■ **WHAT YOU WILL DO**
Return the listing below exactly, with the pictures dropped.

↓↓↓

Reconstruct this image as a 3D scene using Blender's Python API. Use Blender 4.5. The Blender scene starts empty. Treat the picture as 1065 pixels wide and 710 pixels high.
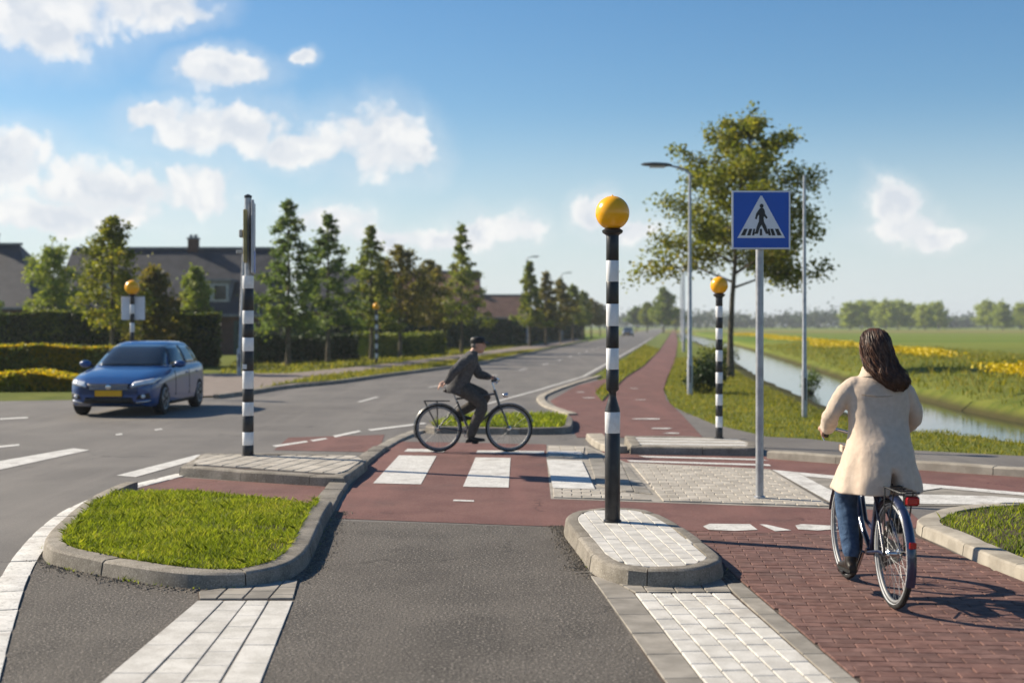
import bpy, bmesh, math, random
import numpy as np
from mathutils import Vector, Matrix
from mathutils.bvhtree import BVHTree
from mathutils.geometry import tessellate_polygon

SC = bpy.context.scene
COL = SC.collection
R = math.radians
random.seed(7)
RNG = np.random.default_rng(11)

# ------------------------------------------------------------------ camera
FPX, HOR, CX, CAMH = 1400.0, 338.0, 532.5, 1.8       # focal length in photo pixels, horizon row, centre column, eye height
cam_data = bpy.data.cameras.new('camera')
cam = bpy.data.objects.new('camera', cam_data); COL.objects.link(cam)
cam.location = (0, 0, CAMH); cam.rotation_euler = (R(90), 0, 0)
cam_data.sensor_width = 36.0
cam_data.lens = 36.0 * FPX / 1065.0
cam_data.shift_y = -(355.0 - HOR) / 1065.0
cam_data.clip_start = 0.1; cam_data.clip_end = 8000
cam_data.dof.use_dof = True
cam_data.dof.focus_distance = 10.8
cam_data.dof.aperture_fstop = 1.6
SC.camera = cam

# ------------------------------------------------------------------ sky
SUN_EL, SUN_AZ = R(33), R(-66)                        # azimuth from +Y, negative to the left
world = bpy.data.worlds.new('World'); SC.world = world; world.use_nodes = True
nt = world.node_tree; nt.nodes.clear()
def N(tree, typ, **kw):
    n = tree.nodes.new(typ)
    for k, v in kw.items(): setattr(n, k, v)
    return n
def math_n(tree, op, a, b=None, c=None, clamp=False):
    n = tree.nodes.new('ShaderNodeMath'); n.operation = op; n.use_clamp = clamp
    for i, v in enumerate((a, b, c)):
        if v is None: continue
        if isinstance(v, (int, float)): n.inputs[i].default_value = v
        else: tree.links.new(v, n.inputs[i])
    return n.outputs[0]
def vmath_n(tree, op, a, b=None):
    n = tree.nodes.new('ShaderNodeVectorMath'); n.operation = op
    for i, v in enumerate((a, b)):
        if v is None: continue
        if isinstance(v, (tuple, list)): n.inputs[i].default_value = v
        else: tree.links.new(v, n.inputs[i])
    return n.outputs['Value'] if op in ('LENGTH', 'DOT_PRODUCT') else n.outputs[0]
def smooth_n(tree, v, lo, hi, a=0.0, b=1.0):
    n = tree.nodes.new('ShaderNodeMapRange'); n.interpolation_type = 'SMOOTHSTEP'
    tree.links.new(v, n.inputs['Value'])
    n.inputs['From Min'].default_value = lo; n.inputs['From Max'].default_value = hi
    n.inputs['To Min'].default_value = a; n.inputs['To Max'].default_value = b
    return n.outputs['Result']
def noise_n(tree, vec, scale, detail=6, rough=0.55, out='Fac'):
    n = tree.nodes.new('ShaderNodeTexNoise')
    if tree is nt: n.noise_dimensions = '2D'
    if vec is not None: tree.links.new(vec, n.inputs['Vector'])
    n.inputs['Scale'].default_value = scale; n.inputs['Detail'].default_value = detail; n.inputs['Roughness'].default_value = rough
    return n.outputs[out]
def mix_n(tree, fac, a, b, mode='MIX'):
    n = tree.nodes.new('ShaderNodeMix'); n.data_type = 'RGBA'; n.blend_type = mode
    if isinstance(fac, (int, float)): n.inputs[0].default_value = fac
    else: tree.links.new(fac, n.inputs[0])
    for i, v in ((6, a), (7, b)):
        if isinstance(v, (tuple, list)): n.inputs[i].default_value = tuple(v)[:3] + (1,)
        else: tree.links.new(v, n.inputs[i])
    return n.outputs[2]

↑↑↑

■ **OUTPUT BELOW**
Reconstruct this image as a 3D scene using Blender's Python API. Use Blender 4.5. The Blender scene starts empty. Treat the picture as 1065 pixels wide and 710 pixels high.
import bpy, bmesh, math, random
import numpy as np
from mathutils import Vector, Matrix
from mathutils.bvhtree import BVHTree
from mathutils.geometry import tessellate_polygon

SC = bpy.context.scene
COL = SC.collection
R = math.radians
random.seed(7)
RNG = np.random.default_rng(11)

# ------------------------------------------------------------------ camera
FPX, HOR, CX, CAMH = 1400.0, 338.0, 532.5, 1.8       # focal length in photo pixels, horizon row, centre column, eye height
cam_data = bpy.data.cameras.new('camera')
cam = bpy.data.objects.new('camera', cam_data); COL.objects.link(cam)
cam.location = (0, 0, CAMH); cam.rotation_euler = (R(90), 0, 0)
cam_data.sensor_width = 36.0
cam_data.lens = 36.0 * FPX / 1065.0
cam_data.shift_y = -(355.0 - HOR) / 1065.0
cam_data.clip_start = 0.1; cam_data.clip_end = 8000
cam_data.dof.use_dof = True
cam_data.dof.focus_distance = 10.8
cam_data.dof.aperture_fstop = 1.6
SC.camera = cam

# ------------------------------------------------------------------ sky
SUN_EL, SUN_AZ = R(33), R(-66)                        # azimuth from +Y, negative to the left
world = bpy.data.worlds.new('World'); SC.world = world; world.use_nodes = True
nt = world.node_tree; nt.nodes.clear()
def N(tree, typ, **kw):
    n = tree.nodes.new(typ)
    for k, v in kw.items(): setattr(n, k, v)
    return n
def math_n(tree, op, a, b=None, c=None, clamp=False):
    n = tree.nodes.new('ShaderNodeMath'); n.operation = op; n.use_clamp = clamp
    for i, v in enumerate((a, b, c)):
        if v is None: continue
        if isinstance(v, (int, float)): n.inputs[i].default_value = v
        else: tree.links.new(v, n.inputs[i])
    return n.outputs[0]
def vmath_n(tree, op, a, b=None):
    n = tree.nodes.new('ShaderNodeVectorMath'); n.operation = op
    for i, v in enumerate((a, b)):
        if v is None: continue
        if isinstance(v, (tuple, list)): n.inputs[i].default_value = v
        else: tree.links.new(v, n.inputs[i])
    return n.outputs['Value'] if op in ('LENGTH', 'DOT_PRODUCT') else n.outputs[0]
def smooth_n(tree, v, lo, hi, a=0.0, b=1.0):
    n = tree.nodes.new('ShaderNodeMapRange'); n.interpolation_type = 'SMOOTHSTEP'
    tree.links.new(v, n.inputs['Value'])
    n.inputs['From Min'].default_value = lo; n.inputs['From Max'].default_value = hi
    n.inputs['To Min'].default_value = a; n.inputs['To Max'].default_value = b
    return n.outputs['Result']
def noise_n(tree, vec, scale, detail=6, rough=0.55, out='Fac'):
    n = tree.nodes.new('ShaderNodeTexNoise')
    if tree is nt: n.noise_dimensions = '2D'
    if vec is not None: tree.links.new(vec, n.inputs['Vector'])
    n.inputs['Scale'].default_value = scale; n.inputs['Detail'].default_value = detail; n.inputs['Roughness'].default_value = rough
    return n.outputs[out]
def mix_n(tree, fac, a, b, mode='MIX'):
    n = tree.nodes.new('ShaderNodeMix'); n.data_type = 'RGBA'; n.blend_type = mode
    if isinstance(fac, (int, float)): n.inputs[0].default_value = fac
    else: tree.links.new(fac, n.inputs[0])
    for i, v in ((6, a), (7, b)):
        if isinstance(v, (tuple, list)): n.inputs[i].default_value = tuple(v)[:3] + (1,)
        else: tree.links.new(v, n.inputs[i])
    return n.outputs[2]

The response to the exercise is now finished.